**JOB:**
Provide the data again in its entirety, exactly as given.

**RECORDED INFORMATION:**
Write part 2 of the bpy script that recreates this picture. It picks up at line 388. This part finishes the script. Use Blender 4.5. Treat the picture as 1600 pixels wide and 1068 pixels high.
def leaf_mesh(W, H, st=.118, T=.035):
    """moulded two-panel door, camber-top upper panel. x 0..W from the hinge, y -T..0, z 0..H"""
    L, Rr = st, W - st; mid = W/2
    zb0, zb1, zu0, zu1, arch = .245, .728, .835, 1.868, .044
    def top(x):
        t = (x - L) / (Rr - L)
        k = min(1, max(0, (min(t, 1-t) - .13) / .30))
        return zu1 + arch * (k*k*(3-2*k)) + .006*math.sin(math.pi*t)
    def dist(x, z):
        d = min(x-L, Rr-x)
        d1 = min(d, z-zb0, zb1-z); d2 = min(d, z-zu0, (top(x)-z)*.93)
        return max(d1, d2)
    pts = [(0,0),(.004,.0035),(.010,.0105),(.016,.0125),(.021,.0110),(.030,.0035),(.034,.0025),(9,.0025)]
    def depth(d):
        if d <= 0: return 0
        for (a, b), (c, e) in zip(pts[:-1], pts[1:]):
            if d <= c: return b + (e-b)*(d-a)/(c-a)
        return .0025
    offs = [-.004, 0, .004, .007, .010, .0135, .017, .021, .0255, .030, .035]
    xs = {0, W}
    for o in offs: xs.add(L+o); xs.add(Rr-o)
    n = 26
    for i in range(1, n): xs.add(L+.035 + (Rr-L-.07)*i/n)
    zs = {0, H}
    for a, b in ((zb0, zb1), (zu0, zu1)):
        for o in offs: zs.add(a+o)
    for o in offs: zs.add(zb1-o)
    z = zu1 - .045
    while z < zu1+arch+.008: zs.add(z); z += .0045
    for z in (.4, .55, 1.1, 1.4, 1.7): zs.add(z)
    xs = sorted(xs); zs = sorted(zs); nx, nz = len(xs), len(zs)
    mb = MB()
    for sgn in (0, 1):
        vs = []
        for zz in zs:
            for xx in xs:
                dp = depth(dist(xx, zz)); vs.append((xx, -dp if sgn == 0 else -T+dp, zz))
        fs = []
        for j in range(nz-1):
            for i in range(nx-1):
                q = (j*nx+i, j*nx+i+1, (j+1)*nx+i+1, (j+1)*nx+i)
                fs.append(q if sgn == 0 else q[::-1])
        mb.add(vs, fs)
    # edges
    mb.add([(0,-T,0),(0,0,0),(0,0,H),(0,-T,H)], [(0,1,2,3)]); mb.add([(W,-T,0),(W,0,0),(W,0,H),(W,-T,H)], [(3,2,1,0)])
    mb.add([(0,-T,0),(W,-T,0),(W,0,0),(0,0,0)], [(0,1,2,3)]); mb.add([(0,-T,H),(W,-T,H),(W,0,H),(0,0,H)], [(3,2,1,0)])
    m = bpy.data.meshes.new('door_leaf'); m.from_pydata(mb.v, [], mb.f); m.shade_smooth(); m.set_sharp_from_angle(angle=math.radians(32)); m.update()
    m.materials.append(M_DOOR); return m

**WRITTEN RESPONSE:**
Write part 2 of the bpy script that recreates this picture. It picks up at line 388. This part finishes the script. Use Blender 4.5. Treat the picture as 1600 pixels wide and 1068 pixels high.
def leaf_mesh(W, H, st=.118, T=.035):
    """moulded two-panel door, camber-top upper panel. x 0..W from the hinge, y -T..0, z 0..H"""
    L, Rr = st, W - st; mid = W/2
    zb0, zb1, zu0, zu1, arch = .245, .728, .835, 1.868, .044
    def top(x):
        t = (x - L) / (Rr - L)
        k = min(1, max(0, (min(t, 1-t) - .13) / .30))
        return zu1 + arch * (k*k*(3-2*k)) + .006*math.sin(math.pi*t)
    def dist(x, z):
        d = min(x-L, Rr-x)
        d1 = min(d, z-zb0, zb1-z); d2 = min(d, z-zu0, (top(x)-z)*.93)
        return max(d1, d2)
    pts = [(0,0),(.004,.0035),(.010,.0105),(.016,.0125),(.021,.0110),(.030,.0035),(.034,.0025),(9,.0025)]
    def depth(d):
        if d <= 0: return 0
        for (a, b), (c, e) in zip(pts[:-1], pts[1:]):
            if d <= c: return b + (e-b)*(d-a)/(c-a)
        return .0025
    offs = [-.004, 0, .004, .007, .010, .0135, .017, .021, .0255, .030, .035]
    xs = {0, W}
    for o in offs: xs.add(L+o); xs.add(Rr-o)
    n = 26
    for i in range(1, n): xs.add(L+.035 + (Rr-L-.07)*i/n)
    zs = {0, H}
    for a, b in ((zb0, zb1), (zu0, zu1)):
        for o in offs: zs.add(a+o)
    for o in offs: zs.add(zb1-o)
    z = zu1 - .045
    while z < zu1+arch+.008: zs.add(z); z += .0045
    for z in (.4, .55, 1.1, 1.4, 1.7): zs.add(z)
    xs = sorted(xs); zs = sorted(zs); nx, nz = len(xs), len(zs)
    mb = MB()
    for sgn in (0, 1):
        vs = []
        for zz in zs:
            for xx in xs:
                dp = depth(dist(xx, zz)); vs.append((xx, -dp if sgn == 0 else -T+dp, zz))
        fs = []
        for j in range(nz-1):
            for i in range(nx-1):
                q = (j*nx+i, j*nx+i+1, (j+1)*nx+i+1, (j+1)*nx+i)
                fs.append(q if sgn == 0 else q[::-1])
        mb.add(vs, fs)
    # edges
    mb.add([(0,-T,0),(0,0,0),(0,0,H),(0,-T,H)], [(0,1,2,3)]); mb.add([(W,-T,0),(W,0,0),(W,0,H),(W,-T,H)], [(3,2,1,0)])
    mb.add([(0,-T,0),(W,-T,0),(W,0,0),(0,0,0)], [(0,1,2,3)]); mb.add([(0,-T,H),(W,-T,H),(W,0,H),(0,0,H)], [(3,2,1,0)])
    m = bpy.data.meshes.new('door_leaf'); m.from_pydata(mb.v, [], mb.f); m.shade_smooth(); m.set_sharp_from_angle(angle=math.radians(32)); m.update()
    m.materials.append(M_DOOR); return m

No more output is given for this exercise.